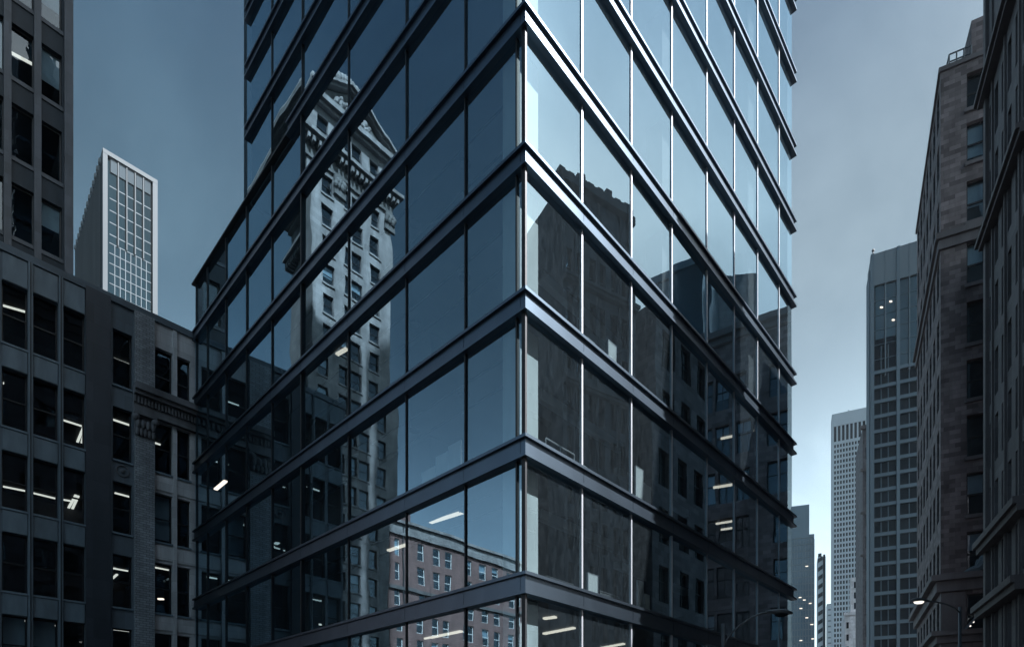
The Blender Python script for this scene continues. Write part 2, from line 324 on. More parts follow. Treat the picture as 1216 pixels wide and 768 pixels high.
def band_left(mb, z, end, v0=.30):
    F2 = Fr(C0, -nR, -dR)                            # a = distance from corner to the left, b outwards
    mb.box(F2, v0, end, -.30, 0, z - FT, z); mb.box(F2, v0, end, -.30, 0, z - .62, z - .62 + FT)
    js = [.09 if v0 < .2 else .28] + [q for q in VL if q < end - .3 and q > .5] + [end - .03]
    for a, b in zip(js, js[1:]): mb.box(F2, a + .008, b - .008, -.28, -.09, z - .62 + FT, z - FT)
F2 = Fr(C0, -nR, -dR)
for z in ZB:
    mb = MB(); band_right(mb, z); band_left(mb, z, VW); mb.build('floor_band', M['metal'], tw)
mb = MB(); band_right(mb, 2.6); band_left(mb, 2.6, VW); mb.build('floor_band', M['metal'], tw)
for z in ZR: mb = MB(); band_right(mb, z); mb.build('floor_band', M['metal'], tw)
for z in ZL:
    if z > 29 and z < 30: mb = MB(); band_left(mb, z, 14.6, .32); mb.build('floor_band', M['metal'], tw)
    else: mb = MB(); band_left(mb, z, VW if z < 28 else VE + .15, .32); mb.build('floor_band', M['metal'], tw)
MB().box(F2, 14.6, VW + .1, -.25, .0, WZ - .09, WZ).build('coping', M['dark'], tw)
# mullions
zl_all = [2.6] + ZB + ZL; zr_all = [2.6] + ZB + ZR
for x, v in zip(xl, VL):
    mb = MB(); hi = WZ if v > VE + .5 else 48
    for zb, zt in zip(zl_all, zl_all[1:]):
        if v > 14.6 and 26 < zb < 27: zt_ = WZ - .16 + .0
        else: zt_ = zt - .62
        if zb >= hi or (v > VE - .6 and zb > 28): continue
        mb.box(F2, v - .027, v + .027, -.26, -.13, zb, min(zt_, hi))
        if 14.6 < v < VE - .6 and 26 < zb < 27: mb.box(F2, v - .027, v + .027, -.26, -.13, WZ, 32.8 - .62)
    if 14.6 < v < VE - .6: pass
    mb.build('mullion', M['dark'], tw)
mb = MB()
for zb, zt in zip(zl_all, zl_all[1:]): mb.box(F2, 13.25, 13.35, -.26, -.08, zb, zt - .62) if zb < 29 else None
mb.build('mullion', M['dark'], tw)
for v in UR:
    mb = MB()
    for zb, zt in zip(zr_all, zr_all[1:]): mb.box(FU, v - .036, v + .036, -.24, -.145, zb, zt - .62)
    mb.build('mullion', M['metal_light'], tw)
mb = MB()
for zb, zt in zip(zr_all, zr_all[1:]): mb.box(FU, .1, .17, -.24, -.1, zb, zt - .62)
mb.build('corner_post', M['dark'], tw)
# panes
panes = []
VLe = [.2] + VL + [VW]
DEL = R(3.4)
for zb, zt in zip(zl_all, zl_all[1:]):
    for a, b in zip(VLe, VLe[1:]):
        z0, z1 = zb - .02, zt - .6
        if a > VE - .8 and zb > 28: continue
        if a > 13 and 26 < zb < 27: z1 = WZ - .1
        if b > 13.5 and 29 < zb < 30: z0 = WZ - .02
        panes.append(('L', a, b, z0, z1))
URe = [.17] + UR + [UE]
for zb, zt in zip(zr_all, zr_all[1:]):
    for a, b in zip(URe, URe[1:]): panes.append(('R', a, b, zb - .02, zt - .6))
def psz(p):
    fr = F2 if p[0] == 'L' else FU; return pxsize(fr, (p[1], p[2], p[3], p[4]))
panes.sort(key=lambda p: -psz(p)); rest = MB(); rest_w = MB()
for i, (s, a, b, z0, z1) in enumerate(panes):
    fr = F2 if s == 'L' else FU; t = random.gauss(0, .0018) * (b - a); k = random.gauss(0, .0018) * (z1 - z0)
    if s == 'L' and a > 13 and z0 < 28.5: wing = 1
    else: wing = 0
    m_ = MB() if i < 100 else (rest_w if wing else rest)
    m_.quad(fr.p(a, -GI - t, z0), fr.p(b, -GI + t, z0), fr.p(b, -GI + t + k, z1), fr.p(a, -GI - t + k, z1))
    if i < 100: m_.build('window_pane', M['glass_wing' if wing else 'glass_tower'], tw, recalc=False)
if rest.v: rest.build('window_pane', M['glass_tower'], tw, recalc=False)['kind'] = 'stuff'
if rest_w.v: rest_w.build('window_pane', M['glass_wing'], tw, recalc=False)['kind'] = 'stuff'
# floors, rear walls, core, columns
def slab(z, u1=UE - .1, v1=None, u0=.3, v0=-.31):
    v1 = VW if z < WZ else VE
    return MB().box(FU, u0, u1, -v1 + .1, v0, z - .60, z - .04)
for z in [2.6] + ZB: slab(z).build('floor_slab', M['ceil'], tw)
for z in ZR: MB().box(FU, 2.0, UE - .1, -6.5, -.31, z - .6, z - .04).build('floor_slab', M['ceil'], tw)
for z in ZL: MB().box(FU, .31, 1.9, -(VW if z < 28 else VE) + .1, -.31, z - .6 if z < 29 or z > 30 else z - .62, z - .04).build('floor_slab', M['ceil'], tw)
mb = MB().box(FU, 2.4, UE - .2, -VE, -7.2, 0, 47.2); mb.box(FU, 6.5, UE - .2, -VW, -VE - .02, 0, WZ - .2); mb.box(FU, .3, 6.45, -VW + .02, -VW + .1, 0, WZ - .2); mb.build('core_wall', M['inner'], tw)
MB().box(FU, UE - .04, UE + .02, -VE, -.4, 0, 47.3).build('side_wall', M['dark_panel'], tw)
MB().box(FU, .35, UE, -VE - .12, -VE - .02, WZ, 48).build('side_wall', M['dark_panel'], tw)
MB().box(FU, .2, 10, -VW, -VE - .15, WZ - .14, WZ - .02).build('roof', M['roof'], tw)
zz = [0.05] + [z - .04 for z in [2.6] + ZB] + [47.2]
ux = [.38, 8.5, 16.9]
for u in ux:
    mb = MB()
    for z0, z1 in zip([2.6] + ZB + ZR, (ZB + ZR)): mb.box(FU, u, u + .78, -1.25, -.55, z0 - .03, z1 - .61)
    mb.build('column', M['column'] if u < 1 else M['inner'], tw)
for v in (9.4, 18.2):
    mb = MB()
    for z0, z1 in zip([2.6] + ZB, ZB): mb.box(FU, .9, 1.5, -v - .6, -v, z0 - .03, z1 - .61)
    mb.build('column', M['inner'], tw)
# shaft above the frame, height and slanted top shaped to shade the left street
mb = MB()
q_ = [FU.p(.2, -.2, 48.2), FU.p(UE, -.2, 48.2), FU.p(UE, -VE, 48.2), FU.p(.2, -VE, 48.2)]
mb.hexa(q_ + [Vector((p.x, p.y, h)) for p, h in zip(q_, (127, 127, 84, 84))])
mb.box(FU, 9, UE, -42, -VE - .15, 30, 126)  # rear shaft added out of view to shade the dark tower
mb.build('upper_shade_storeys', M['glass_teal'], tw)
mb = MB()
for k in range(15): z = 52 + k * 4.15; mb.box(FU, 0, UE + .2, -VE - .2, 0, z - .5, z)
mb.build('upper_bands', M['metal'], tw)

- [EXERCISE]
Every line of the data should be copied as it stands, without the images.

- [RESULT]
The Blender Python script for this scene continues. Write part 2, from line 324 on. More parts follow. Treat the picture as 1216 pixels wide and 768 pixels high.
def band_left(mb, z, end, v0=.30):
    F2 = Fr(C0, -nR, -dR)                            # a = distance from corner to the left, b outwards
    mb.box(F2, v0, end, -.30, 0, z - FT, z); mb.box(F2, v0, end, -.30, 0, z - .62, z - .62 + FT)
    js = [.09 if v0 < .2 else .28] + [q for q in VL if q < end - .3 and q > .5] + [end - .03]
    for a, b in zip(js, js[1:]): mb.box(F2, a + .008, b - .008, -.28, -.09, z - .62 + FT, z - FT)
F2 = Fr(C0, -nR, -dR)
for z in ZB:
    mb = MB(); band_right(mb, z); band_left(mb, z, VW); mb.build('floor_band', M['metal'], tw)
mb = MB(); band_right(mb, 2.6); band_left(mb, 2.6, VW); mb.build('floor_band', M['metal'], tw)
for z in ZR: mb = MB(); band_right(mb, z); mb.build('floor_band', M['metal'], tw)
for z in ZL:
    if z > 29 and z < 30: mb = MB(); band_left(mb, z, 14.6, .32); mb.build('floor_band', M['metal'], tw)
    else: mb = MB(); band_left(mb, z, VW if z < 28 else VE + .15, .32); mb.build('floor_band', M['metal'], tw)
MB().box(F2, 14.6, VW + .1, -.25, .0, WZ - .09, WZ).build('coping', M['dark'], tw)
# mullions
zl_all = [2.6] + ZB + ZL; zr_all = [2.6] + ZB + ZR
for x, v in zip(xl, VL):
    mb = MB(); hi = WZ if v > VE + .5 else 48
    for zb, zt in zip(zl_all, zl_all[1:]):
        if v > 14.6 and 26 < zb < 27: zt_ = WZ - .16 + .0
        else: zt_ = zt - .62
        if zb >= hi or (v > VE - .6 and zb > 28): continue
        mb.box(F2, v - .027, v + .027, -.26, -.13, zb, min(zt_, hi))
        if 14.6 < v < VE - .6 and 26 < zb < 27: mb.box(F2, v - .027, v + .027, -.26, -.13, WZ, 32.8 - .62)
    if 14.6 < v < VE - .6: pass
    mb.build('mullion', M['dark'], tw)
mb = MB()
for zb, zt in zip(zl_all, zl_all[1:]): mb.box(F2, 13.25, 13.35, -.26, -.08, zb, zt - .62) if zb < 29 else None
mb.build('mullion', M['dark'], tw)
for v in UR:
    mb = MB()
    for zb, zt in zip(zr_all, zr_all[1:]): mb.box(FU, v - .036, v + .036, -.24, -.145, zb, zt - .62)
    mb.build('mullion', M['metal_light'], tw)
mb = MB()
for zb, zt in zip(zr_all, zr_all[1:]): mb.box(FU, .1, .17, -.24, -.1, zb, zt - .62)
mb.build('corner_post', M['dark'], tw)
# panes
panes = []
VLe = [.2] + VL + [VW]
DEL = R(3.4)
for zb, zt in zip(zl_all, zl_all[1:]):
    for a, b in zip(VLe, VLe[1:]):
        z0, z1 = zb - .02, zt - .6
        if a > VE - .8 and zb > 28: continue
        if a > 13 and 26 < zb < 27: z1 = WZ - .1
        if b > 13.5 and 29 < zb < 30: z0 = WZ - .02
        panes.append(('L', a, b, z0, z1))
URe = [.17] + UR + [UE]
for zb, zt in zip(zr_all, zr_all[1:]):
    for a, b in zip(URe, URe[1:]): panes.append(('R', a, b, zb - .02, zt - .6))
def psz(p):
    fr = F2 if p[0] == 'L' else FU; return pxsize(fr, (p[1], p[2], p[3], p[4]))
panes.sort(key=lambda p: -psz(p)); rest = MB(); rest_w = MB()
for i, (s, a, b, z0, z1) in enumerate(panes):
    fr = F2 if s == 'L' else FU; t = random.gauss(0, .0018) * (b - a); k = random.gauss(0, .0018) * (z1 - z0)
    if s == 'L' and a > 13 and z0 < 28.5: wing = 1
    else: wing = 0
    m_ = MB() if i < 100 else (rest_w if wing else rest)
    m_.quad(fr.p(a, -GI - t, z0), fr.p(b, -GI + t, z0), fr.p(b, -GI + t + k, z1), fr.p(a, -GI - t + k, z1))
    if i < 100: m_.build('window_pane', M['glass_wing' if wing else 'glass_tower'], tw, recalc=False)
if rest.v: rest.build('window_pane', M['glass_tower'], tw, recalc=False)['kind'] = 'stuff'
if rest_w.v: rest_w.build('window_pane', M['glass_wing'], tw, recalc=False)['kind'] = 'stuff'
# floors, rear walls, core, columns
def slab(z, u1=UE - .1, v1=None, u0=.3, v0=-.31):
    v1 = VW if z < WZ else VE
    return MB().box(FU, u0, u1, -v1 + .1, v0, z - .60, z - .04)
for z in [2.6] + ZB: slab(z).build('floor_slab', M['ceil'], tw)
for z in ZR: MB().box(FU, 2.0, UE - .1, -6.5, -.31, z - .6, z - .04).build('floor_slab', M['ceil'], tw)
for z in ZL: MB().box(FU, .31, 1.9, -(VW if z < 28 else VE) + .1, -.31, z - .6 if z < 29 or z > 30 else z - .62, z - .04).build('floor_slab', M['ceil'], tw)
mb = MB().box(FU, 2.4, UE - .2, -VE, -7.2, 0, 47.2); mb.box(FU, 6.5, UE - .2, -VW, -VE - .02, 0, WZ - .2); mb.box(FU, .3, 6.45, -VW + .02, -VW + .1, 0, WZ - .2); mb.build('core_wall', M['inner'], tw)
MB().box(FU, UE - .04, UE + .02, -VE, -.4, 0, 47.3).build('side_wall', M['dark_panel'], tw)
MB().box(FU, .35, UE, -VE - .12, -VE - .02, WZ, 48).build('side_wall', M['dark_panel'], tw)
MB().box(FU, .2, 10, -VW, -VE - .15, WZ - .14, WZ - .02).build('roof', M['roof'], tw)
zz = [0.05] + [z - .04 for z in [2.6] + ZB] + [47.2]
ux = [.38, 8.5, 16.9]
for u in ux:
    mb = MB()
    for z0, z1 in zip([2.6] + ZB + ZR, (ZB + ZR)): mb.box(FU, u, u + .78, -1.25, -.55, z0 - .03, z1 - .61)
    mb.build('column', M['column'] if u < 1 else M['inner'], tw)
for v in (9.4, 18.2):
    mb = MB()
    for z0, z1 in zip([2.6] + ZB, ZB): mb.box(FU, .9, 1.5, -v - .6, -v, z0 - .03, z1 - .61)
    mb.build('column', M['inner'], tw)
# shaft above the frame, height and slanted top shaped to shade the left street
mb = MB()
q_ = [FU.p(.2, -.2, 48.2), FU.p(UE, -.2, 48.2), FU.p(UE, -VE, 48.2), FU.p(.2, -VE, 48.2)]
mb.hexa(q_ + [Vector((p.x, p.y, h)) for p, h in zip(q_, (127, 127, 84, 84))])
mb.box(FU, 9, UE, -42, -VE - .15, 30, 126)  # rear shaft added out of view to shade the dark tower
mb.build('upper_shade_storeys', M['glass_teal'], tw)
mb = MB()
for k in range(15): z = 52 + k * 4.15; mb.box(FU, 0, UE + .2, -VE - .2, 0, z - .5, z)
mb.build('upper_bands', M['metal'], tw)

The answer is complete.